** Given exercise **
Copy out each line exactly as it appears.

** Dataset content **
- - - - - - -

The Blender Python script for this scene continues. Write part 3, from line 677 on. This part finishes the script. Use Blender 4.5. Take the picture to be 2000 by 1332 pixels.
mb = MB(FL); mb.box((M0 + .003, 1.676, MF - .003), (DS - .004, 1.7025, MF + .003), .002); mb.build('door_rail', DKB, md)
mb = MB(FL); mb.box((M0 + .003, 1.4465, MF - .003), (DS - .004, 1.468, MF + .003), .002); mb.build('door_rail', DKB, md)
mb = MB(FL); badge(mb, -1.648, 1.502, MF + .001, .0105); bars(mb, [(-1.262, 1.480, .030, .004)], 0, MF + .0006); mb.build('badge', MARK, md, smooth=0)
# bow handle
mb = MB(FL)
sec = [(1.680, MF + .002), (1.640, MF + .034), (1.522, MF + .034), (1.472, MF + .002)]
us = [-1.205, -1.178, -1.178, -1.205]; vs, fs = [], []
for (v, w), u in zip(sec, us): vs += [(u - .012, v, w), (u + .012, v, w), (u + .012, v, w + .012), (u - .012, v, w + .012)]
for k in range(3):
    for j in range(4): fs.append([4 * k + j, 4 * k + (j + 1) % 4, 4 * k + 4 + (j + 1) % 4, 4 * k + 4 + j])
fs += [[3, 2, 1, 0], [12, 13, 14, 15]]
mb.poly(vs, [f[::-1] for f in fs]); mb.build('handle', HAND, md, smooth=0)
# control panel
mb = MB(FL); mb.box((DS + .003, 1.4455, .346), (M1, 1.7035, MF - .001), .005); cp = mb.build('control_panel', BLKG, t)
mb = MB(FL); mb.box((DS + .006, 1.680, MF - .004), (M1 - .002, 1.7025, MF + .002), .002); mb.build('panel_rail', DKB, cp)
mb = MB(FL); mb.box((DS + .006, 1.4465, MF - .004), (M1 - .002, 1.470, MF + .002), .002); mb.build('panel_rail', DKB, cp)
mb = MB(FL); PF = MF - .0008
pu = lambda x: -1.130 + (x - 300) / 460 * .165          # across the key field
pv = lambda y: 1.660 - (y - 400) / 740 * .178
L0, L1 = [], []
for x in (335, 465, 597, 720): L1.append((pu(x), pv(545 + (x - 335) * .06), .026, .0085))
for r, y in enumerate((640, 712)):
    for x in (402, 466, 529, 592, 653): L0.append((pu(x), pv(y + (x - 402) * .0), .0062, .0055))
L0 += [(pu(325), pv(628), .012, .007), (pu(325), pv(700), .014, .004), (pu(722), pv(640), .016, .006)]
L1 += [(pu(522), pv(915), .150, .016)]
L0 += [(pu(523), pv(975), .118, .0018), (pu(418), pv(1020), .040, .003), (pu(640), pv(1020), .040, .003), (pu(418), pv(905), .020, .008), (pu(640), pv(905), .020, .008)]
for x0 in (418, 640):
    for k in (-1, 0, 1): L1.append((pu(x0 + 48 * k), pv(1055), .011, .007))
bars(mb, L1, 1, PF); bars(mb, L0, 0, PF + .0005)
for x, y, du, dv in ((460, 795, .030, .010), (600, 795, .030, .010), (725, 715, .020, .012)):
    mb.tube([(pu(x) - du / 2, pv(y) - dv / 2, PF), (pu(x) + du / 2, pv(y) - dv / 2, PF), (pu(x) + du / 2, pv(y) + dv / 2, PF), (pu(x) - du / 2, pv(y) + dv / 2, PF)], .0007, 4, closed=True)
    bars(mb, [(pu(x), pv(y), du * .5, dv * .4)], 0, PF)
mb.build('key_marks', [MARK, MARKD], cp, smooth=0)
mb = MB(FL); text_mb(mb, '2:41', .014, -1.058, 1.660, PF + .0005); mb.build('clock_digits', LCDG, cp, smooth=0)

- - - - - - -

** Complete answer **
The Blender Python script for this scene continues. Write part 3, from line 677 on. This part finishes the script. Use Blender 4.5. Take the picture to be 2000 by 1332 pixels.
mb = MB(FL); mb.box((M0 + .003, 1.676, MF - .003), (DS - .004, 1.7025, MF + .003), .002); mb.build('door_rail', DKB, md)
mb = MB(FL); mb.box((M0 + .003, 1.4465, MF - .003), (DS - .004, 1.468, MF + .003), .002); mb.build('door_rail', DKB, md)
mb = MB(FL); badge(mb, -1.648, 1.502, MF + .001, .0105); bars(mb, [(-1.262, 1.480, .030, .004)], 0, MF + .0006); mb.build('badge', MARK, md, smooth=0)
# bow handle
mb = MB(FL)
sec = [(1.680, MF + .002), (1.640, MF + .034), (1.522, MF + .034), (1.472, MF + .002)]
us = [-1.205, -1.178, -1.178, -1.205]; vs, fs = [], []
for (v, w), u in zip(sec, us): vs += [(u - .012, v, w), (u + .012, v, w), (u + .012, v, w + .012), (u - .012, v, w + .012)]
for k in range(3):
    for j in range(4): fs.append([4 * k + j, 4 * k + (j + 1) % 4, 4 * k + 4 + (j + 1) % 4, 4 * k + 4 + j])
fs += [[3, 2, 1, 0], [12, 13, 14, 15]]
mb.poly(vs, [f[::-1] for f in fs]); mb.build('handle', HAND, md, smooth=0)
# control panel
mb = MB(FL); mb.box((DS + .003, 1.4455, .346), (M1, 1.7035, MF - .001), .005); cp = mb.build('control_panel', BLKG, t)
mb = MB(FL); mb.box((DS + .006, 1.680, MF - .004), (M1 - .002, 1.7025, MF + .002), .002); mb.build('panel_rail', DKB, cp)
mb = MB(FL); mb.box((DS + .006, 1.4465, MF - .004), (M1 - .002, 1.470, MF + .002), .002); mb.build('panel_rail', DKB, cp)
mb = MB(FL); PF = MF - .0008
pu = lambda x: -1.130 + (x - 300) / 460 * .165          # across the key field
pv = lambda y: 1.660 - (y - 400) / 740 * .178
L0, L1 = [], []
for x in (335, 465, 597, 720): L1.append((pu(x), pv(545 + (x - 335) * .06), .026, .0085))
for r, y in enumerate((640, 712)):
    for x in (402, 466, 529, 592, 653): L0.append((pu(x), pv(y + (x - 402) * .0), .0062, .0055))
L0 += [(pu(325), pv(628), .012, .007), (pu(325), pv(700), .014, .004), (pu(722), pv(640), .016, .006)]
L1 += [(pu(522), pv(915), .150, .016)]
L0 += [(pu(523), pv(975), .118, .0018), (pu(418), pv(1020), .040, .003), (pu(640), pv(1020), .040, .003), (pu(418), pv(905), .020, .008), (pu(640), pv(905), .020, .008)]
for x0 in (418, 640):
    for k in (-1, 0, 1): L1.append((pu(x0 + 48 * k), pv(1055), .011, .007))
bars(mb, L1, 1, PF); bars(mb, L0, 0, PF + .0005)
for x, y, du, dv in ((460, 795, .030, .010), (600, 795, .030, .010), (725, 715, .020, .012)):
    mb.tube([(pu(x) - du / 2, pv(y) - dv / 2, PF), (pu(x) + du / 2, pv(y) - dv / 2, PF), (pu(x) + du / 2, pv(y) + dv / 2, PF), (pu(x) - du / 2, pv(y) + dv / 2, PF)], .0007, 4, closed=True)
    bars(mb, [(pu(x), pv(y), du * .5, dv * .4)], 0, PF)
mb.build('key_marks', [MARK, MARKD], cp, smooth=0)
mb = MB(FL); text_mb(mb, '2:41', .014, -1.058, 1.660, PF + .0005); mb.build('clock_digits', LCDG, cp, smooth=0)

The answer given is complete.